Este lunes se expondrá por primera vez en el Museo del Prado La Virgen de la Granada, de Fra Angelico, propiedad hasta ahora de la Casa de Alba. El Prado acaba de adquirir la obra en unas condiciones excepcionales: dieciocho millones de euros -el valor de mercado del cuadro ronda los ochenta millones- pagaderos en cuatro años sin intereses.
La adquisición de esta tabla -que se pintó en la gloriosa Florencia de principios del siglo XV y convierte al Prado en un referente ineludible para los estudiosos de Fra Angelico– ha supuesto un verdadero shock para la prensa especializada y despertado la envidia de museos del mundo entero: hacerse con La virgen de la Granada en esas condiciones es, dicho vulgarmente, un verdadero chollo. La operación es redonda, y hay que aplaudir al mismo tiempo el tesón de José Pedro Pérez Llorca, presidente del Patronato del Museo, y la generosidad del duque de Alba, Carlos Fitz James Stuart, que podría haber vendido la obra a un coleccionista privado por un precio cinco veces mayor.

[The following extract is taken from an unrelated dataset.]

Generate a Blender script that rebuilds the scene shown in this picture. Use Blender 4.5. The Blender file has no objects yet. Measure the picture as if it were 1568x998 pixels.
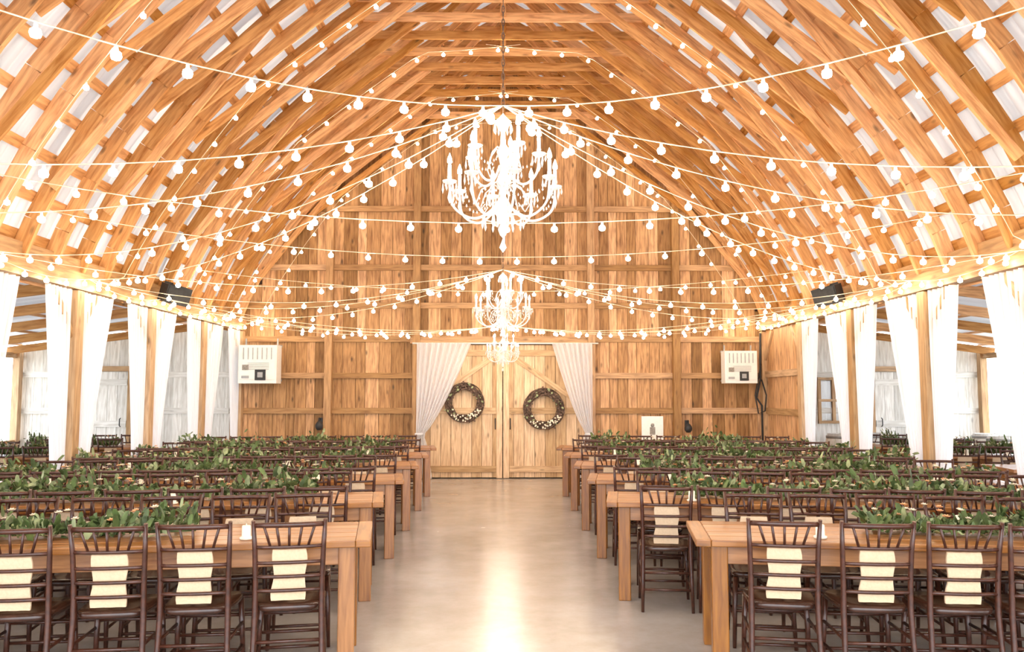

Hay en el gesto del duque un trasfondo de patriotismo: La Virgen de la Granada estaría a punto de formar parte de la exquisita colección de algún millonario caprichoso. No estoy segura de que la sociedad esté por la labor de agradecerle el gesto. En España no nos hemos preocupado de cuidar al que cuida el acervo cultural del país, ni de crear las condiciones específicas para que sea rentable apostar por las artes. Otro países sí lo han hecho, provocando la creación de sólidas cadenas de mecenazgo privado que acaban incidiendo en la vida pública.
No podemos fiar la implicación de la sociedad civil a la simple buena voluntad de los donantes o a la conciencia de país de damas y caballeros españoles. Invertir en cultura, proteger las artes y las ciencias, tiene que ser además de una satisfacción moral, un cierto negocio. Es lícito que antes de crear una beca de estudios o de colaborar en la compra de un cuadro el interesado se pregunte “¿y qué gano yo?”. El Estado tiene que dar respuesta a esa cuestión. Es la única manera de estimular las donaciones, de alentar la generosidad, de potenciar los gestos rumbosos.
La próxima legislatura -cuya fecha de inicio sigue siendo, ay, una peligrosa incógnita– debería ser la de la aprobación de la tan traída y llevada ley de mecenazgo que permita la creación de un paraguas de manos privadas que pueda guarecer a estudiosos y creadores de la tormenta que arrecia.